[3D scene scripts]
··········
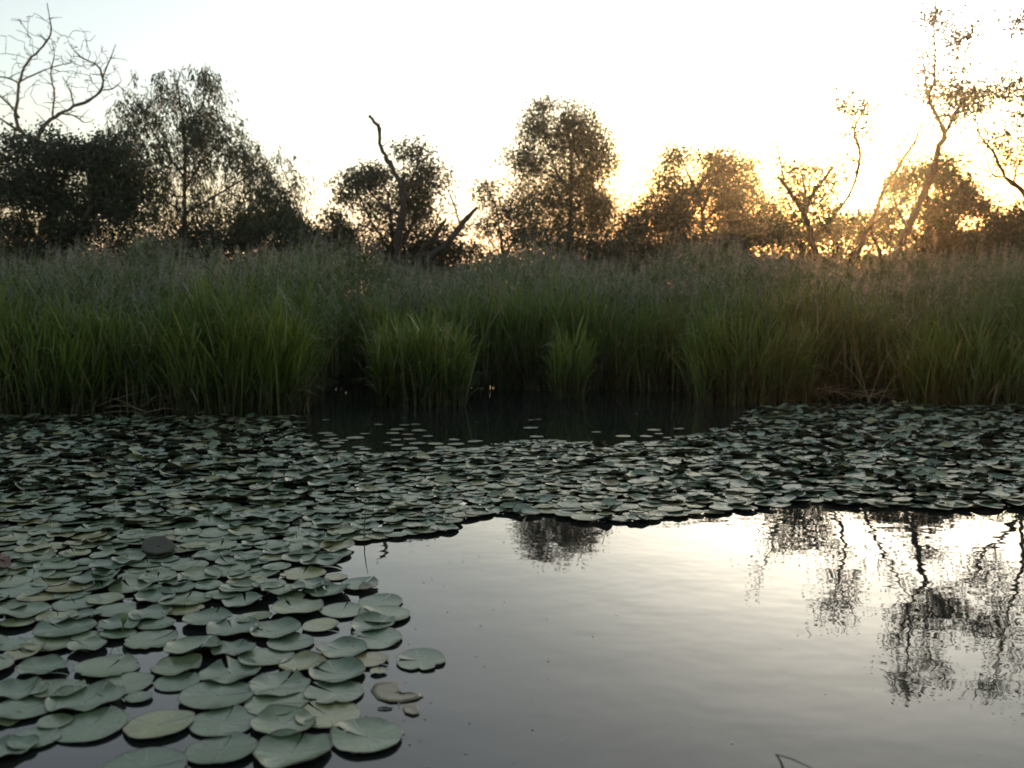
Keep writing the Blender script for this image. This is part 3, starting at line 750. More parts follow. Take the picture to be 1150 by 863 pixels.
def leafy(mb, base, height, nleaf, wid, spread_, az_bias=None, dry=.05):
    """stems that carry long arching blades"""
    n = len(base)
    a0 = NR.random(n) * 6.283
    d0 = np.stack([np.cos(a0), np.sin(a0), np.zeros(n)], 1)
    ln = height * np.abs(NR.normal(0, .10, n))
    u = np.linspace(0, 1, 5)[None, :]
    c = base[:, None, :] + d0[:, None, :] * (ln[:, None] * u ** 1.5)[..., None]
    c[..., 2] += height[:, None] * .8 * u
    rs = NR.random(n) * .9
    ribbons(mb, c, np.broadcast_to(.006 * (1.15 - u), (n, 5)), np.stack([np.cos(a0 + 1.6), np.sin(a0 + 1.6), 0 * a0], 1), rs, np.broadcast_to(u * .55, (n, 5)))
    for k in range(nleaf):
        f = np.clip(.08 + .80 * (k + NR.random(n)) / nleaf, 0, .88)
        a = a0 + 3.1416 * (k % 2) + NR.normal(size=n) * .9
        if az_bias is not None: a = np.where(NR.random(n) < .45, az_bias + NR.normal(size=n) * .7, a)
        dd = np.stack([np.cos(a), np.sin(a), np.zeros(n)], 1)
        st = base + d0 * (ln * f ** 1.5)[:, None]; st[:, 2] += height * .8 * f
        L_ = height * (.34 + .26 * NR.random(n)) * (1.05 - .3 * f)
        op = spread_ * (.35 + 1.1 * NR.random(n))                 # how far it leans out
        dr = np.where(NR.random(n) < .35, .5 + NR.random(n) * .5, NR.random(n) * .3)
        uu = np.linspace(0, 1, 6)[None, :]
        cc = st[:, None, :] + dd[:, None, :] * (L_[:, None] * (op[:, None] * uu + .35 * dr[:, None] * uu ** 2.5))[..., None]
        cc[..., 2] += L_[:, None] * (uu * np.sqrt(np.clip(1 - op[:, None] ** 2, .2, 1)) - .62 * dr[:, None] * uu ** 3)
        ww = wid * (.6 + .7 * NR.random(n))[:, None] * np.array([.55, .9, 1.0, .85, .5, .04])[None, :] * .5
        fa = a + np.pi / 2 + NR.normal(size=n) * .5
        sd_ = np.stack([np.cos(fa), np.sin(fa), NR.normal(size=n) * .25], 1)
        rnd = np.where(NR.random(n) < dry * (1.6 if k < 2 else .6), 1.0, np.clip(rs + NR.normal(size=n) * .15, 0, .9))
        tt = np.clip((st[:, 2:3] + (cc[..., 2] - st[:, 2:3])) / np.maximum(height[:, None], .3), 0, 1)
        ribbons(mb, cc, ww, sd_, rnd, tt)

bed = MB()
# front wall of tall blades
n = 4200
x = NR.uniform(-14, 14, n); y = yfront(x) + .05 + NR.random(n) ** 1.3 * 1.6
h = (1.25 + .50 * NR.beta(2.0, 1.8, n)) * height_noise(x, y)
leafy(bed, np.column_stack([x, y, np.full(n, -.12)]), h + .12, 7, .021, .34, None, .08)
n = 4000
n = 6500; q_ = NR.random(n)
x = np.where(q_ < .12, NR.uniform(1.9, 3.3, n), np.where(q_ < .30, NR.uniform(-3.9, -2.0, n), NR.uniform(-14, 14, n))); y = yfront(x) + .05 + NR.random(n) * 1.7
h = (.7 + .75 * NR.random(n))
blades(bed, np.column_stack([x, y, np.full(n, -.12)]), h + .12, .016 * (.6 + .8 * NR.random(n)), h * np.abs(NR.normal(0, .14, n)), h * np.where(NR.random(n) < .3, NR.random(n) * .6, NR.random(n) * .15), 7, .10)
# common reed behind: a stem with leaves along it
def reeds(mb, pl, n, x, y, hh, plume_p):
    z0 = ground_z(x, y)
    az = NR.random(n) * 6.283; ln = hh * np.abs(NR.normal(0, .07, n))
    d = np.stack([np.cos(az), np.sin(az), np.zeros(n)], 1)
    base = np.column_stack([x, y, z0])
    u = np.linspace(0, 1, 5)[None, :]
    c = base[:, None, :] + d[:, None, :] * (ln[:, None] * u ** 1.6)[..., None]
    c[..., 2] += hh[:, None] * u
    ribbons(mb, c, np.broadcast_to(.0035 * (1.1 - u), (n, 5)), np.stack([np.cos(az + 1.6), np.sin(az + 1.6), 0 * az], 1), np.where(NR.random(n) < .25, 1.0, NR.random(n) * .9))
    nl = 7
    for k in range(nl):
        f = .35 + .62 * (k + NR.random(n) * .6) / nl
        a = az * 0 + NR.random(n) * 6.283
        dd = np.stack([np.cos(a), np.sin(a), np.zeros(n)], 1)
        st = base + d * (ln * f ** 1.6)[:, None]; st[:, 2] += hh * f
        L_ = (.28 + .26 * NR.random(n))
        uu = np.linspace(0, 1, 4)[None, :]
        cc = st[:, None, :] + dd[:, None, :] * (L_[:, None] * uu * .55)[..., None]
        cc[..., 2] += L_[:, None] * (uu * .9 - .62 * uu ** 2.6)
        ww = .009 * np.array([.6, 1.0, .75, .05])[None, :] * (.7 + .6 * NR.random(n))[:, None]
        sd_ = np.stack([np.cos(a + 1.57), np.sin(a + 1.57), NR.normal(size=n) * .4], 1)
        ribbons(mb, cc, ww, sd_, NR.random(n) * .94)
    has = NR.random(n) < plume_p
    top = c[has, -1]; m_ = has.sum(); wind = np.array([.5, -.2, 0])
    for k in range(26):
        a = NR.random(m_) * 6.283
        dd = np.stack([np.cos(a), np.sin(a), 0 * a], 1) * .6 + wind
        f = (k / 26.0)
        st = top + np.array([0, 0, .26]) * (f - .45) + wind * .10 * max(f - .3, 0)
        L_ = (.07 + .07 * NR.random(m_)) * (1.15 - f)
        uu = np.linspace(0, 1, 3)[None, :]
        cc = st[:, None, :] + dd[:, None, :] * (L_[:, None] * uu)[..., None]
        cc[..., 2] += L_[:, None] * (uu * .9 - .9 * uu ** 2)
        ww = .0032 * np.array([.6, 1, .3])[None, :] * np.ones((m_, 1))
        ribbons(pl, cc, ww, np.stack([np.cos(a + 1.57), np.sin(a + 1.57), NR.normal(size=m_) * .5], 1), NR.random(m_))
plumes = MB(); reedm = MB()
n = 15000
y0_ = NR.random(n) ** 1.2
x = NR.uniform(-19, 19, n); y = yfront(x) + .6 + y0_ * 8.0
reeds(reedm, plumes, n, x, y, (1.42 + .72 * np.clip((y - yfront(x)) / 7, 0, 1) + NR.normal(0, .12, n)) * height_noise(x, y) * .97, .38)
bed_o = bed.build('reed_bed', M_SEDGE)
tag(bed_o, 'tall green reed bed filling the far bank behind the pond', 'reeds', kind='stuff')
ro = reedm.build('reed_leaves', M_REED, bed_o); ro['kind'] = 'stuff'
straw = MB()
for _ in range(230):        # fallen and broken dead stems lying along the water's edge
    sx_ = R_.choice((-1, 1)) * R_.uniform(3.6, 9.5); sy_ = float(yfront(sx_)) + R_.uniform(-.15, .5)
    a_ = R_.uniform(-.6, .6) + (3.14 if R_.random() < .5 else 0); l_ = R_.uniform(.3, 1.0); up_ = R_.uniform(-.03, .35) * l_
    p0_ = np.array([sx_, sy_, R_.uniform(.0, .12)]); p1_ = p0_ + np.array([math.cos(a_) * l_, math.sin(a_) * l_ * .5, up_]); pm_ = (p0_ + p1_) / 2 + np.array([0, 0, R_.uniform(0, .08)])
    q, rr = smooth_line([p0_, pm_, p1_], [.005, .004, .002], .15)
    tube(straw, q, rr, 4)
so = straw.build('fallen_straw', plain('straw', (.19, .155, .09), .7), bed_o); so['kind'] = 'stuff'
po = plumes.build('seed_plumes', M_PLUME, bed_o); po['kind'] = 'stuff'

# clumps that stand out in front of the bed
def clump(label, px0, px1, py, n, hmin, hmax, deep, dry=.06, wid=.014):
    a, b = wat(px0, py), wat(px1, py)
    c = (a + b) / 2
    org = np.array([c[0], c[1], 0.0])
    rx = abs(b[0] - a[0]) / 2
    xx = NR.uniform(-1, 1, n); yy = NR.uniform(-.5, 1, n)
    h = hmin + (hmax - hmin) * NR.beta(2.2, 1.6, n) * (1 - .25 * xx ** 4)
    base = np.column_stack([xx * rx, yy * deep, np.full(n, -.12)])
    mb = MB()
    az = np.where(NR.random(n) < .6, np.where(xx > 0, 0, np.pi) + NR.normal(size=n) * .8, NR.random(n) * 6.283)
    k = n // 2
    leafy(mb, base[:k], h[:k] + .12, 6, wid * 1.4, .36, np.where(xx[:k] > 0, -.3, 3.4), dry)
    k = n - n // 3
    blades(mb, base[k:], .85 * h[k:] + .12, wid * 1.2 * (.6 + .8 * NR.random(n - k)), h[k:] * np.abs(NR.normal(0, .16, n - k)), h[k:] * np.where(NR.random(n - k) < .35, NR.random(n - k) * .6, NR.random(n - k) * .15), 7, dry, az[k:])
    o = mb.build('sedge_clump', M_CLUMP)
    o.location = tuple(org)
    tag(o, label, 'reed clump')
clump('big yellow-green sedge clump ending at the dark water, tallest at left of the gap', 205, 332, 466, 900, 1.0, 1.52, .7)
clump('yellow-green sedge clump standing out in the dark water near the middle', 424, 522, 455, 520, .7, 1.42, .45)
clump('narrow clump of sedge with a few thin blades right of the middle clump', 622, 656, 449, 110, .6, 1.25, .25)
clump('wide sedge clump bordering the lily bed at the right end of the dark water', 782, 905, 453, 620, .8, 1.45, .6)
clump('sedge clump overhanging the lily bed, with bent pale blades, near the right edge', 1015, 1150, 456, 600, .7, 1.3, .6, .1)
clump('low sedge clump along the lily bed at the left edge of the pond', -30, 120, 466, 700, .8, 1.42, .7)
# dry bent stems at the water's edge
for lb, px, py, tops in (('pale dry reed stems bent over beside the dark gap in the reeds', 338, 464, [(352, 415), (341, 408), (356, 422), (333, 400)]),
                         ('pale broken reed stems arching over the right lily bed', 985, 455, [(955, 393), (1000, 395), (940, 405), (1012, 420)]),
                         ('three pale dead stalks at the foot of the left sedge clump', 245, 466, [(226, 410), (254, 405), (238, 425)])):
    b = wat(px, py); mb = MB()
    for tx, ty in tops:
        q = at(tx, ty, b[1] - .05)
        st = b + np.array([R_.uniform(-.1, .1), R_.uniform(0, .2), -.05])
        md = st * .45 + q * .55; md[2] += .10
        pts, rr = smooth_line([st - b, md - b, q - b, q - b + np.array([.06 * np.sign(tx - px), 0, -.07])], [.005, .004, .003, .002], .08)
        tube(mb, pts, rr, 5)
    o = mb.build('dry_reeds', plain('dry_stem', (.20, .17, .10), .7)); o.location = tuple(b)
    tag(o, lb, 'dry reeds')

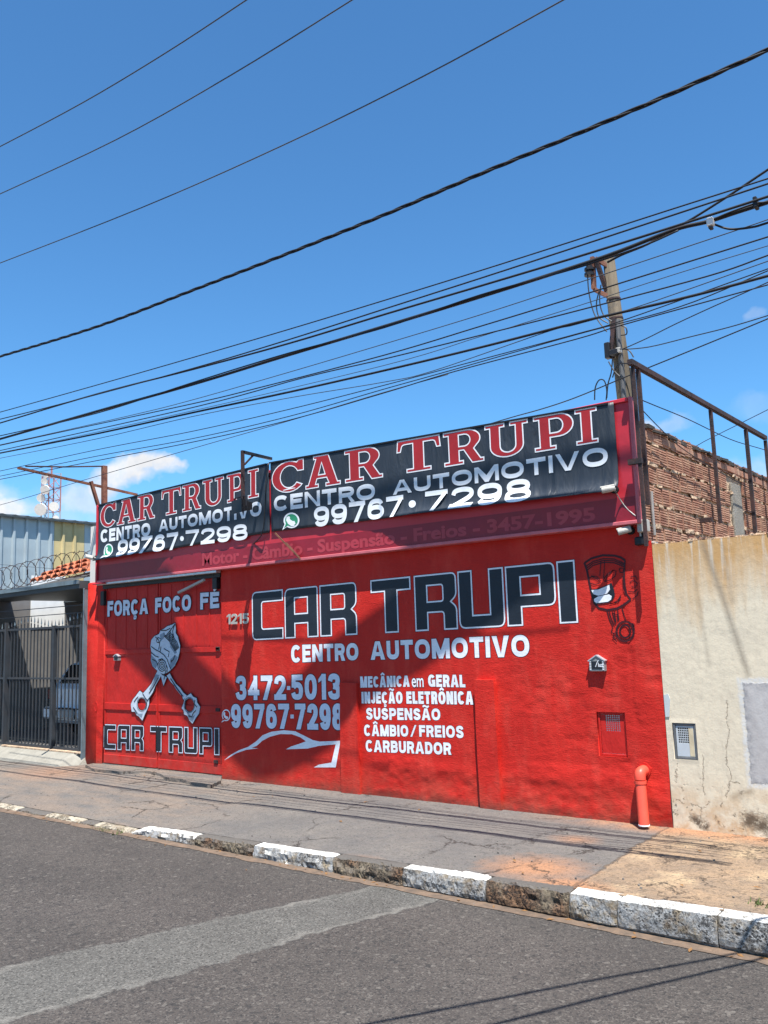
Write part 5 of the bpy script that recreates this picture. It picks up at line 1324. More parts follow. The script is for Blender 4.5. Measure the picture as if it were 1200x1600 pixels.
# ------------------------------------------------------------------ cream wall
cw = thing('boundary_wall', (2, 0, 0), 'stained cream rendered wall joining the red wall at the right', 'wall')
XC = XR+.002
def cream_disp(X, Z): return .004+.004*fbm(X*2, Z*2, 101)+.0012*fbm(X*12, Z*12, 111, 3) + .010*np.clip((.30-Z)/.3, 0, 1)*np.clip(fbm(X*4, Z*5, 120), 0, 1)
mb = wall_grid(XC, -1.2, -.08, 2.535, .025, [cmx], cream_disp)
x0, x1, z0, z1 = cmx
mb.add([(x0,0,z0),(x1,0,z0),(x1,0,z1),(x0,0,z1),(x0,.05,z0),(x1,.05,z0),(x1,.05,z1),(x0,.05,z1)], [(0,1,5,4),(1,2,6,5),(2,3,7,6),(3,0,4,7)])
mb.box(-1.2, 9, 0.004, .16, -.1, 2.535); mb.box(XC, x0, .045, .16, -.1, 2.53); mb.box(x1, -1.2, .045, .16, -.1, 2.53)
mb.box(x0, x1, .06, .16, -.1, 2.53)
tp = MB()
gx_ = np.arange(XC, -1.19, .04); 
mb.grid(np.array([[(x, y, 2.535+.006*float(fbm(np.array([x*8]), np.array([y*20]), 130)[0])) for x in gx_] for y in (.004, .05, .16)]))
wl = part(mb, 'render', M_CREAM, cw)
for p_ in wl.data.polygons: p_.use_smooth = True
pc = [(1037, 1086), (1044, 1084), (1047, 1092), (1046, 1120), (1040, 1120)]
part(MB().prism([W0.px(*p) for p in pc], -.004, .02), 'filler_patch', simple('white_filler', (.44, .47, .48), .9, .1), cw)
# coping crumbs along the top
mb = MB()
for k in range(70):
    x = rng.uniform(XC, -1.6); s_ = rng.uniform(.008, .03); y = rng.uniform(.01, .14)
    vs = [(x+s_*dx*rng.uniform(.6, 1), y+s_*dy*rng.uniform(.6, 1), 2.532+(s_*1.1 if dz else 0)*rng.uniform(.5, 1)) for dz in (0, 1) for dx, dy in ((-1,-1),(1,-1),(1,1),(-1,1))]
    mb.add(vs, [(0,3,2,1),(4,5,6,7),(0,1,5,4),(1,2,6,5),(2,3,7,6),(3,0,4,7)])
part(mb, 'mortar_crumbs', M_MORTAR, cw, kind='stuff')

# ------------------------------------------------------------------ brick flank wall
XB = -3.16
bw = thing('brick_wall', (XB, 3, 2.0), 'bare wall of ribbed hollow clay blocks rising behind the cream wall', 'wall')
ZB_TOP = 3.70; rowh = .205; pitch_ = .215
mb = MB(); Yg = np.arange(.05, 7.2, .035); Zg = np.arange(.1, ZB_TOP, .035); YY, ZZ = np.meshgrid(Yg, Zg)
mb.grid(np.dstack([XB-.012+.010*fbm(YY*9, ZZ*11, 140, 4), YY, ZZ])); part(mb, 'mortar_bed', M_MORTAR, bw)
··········
◆ REQUIRED WORK:
Return, from the data, each line that has the word "Blender" in it.

◆ REPLY:
Keep writing the Blender script for this image. This is part 3, starting at line 750. More parts follow. Take the picture to be 1150 by 863 pixels.
Write part 5 of the bpy script that recreates this picture. It picks up at line 1324. More parts follow. The script is for Blender 4.5. Measure the picture as if it were 1200x1600 pixels.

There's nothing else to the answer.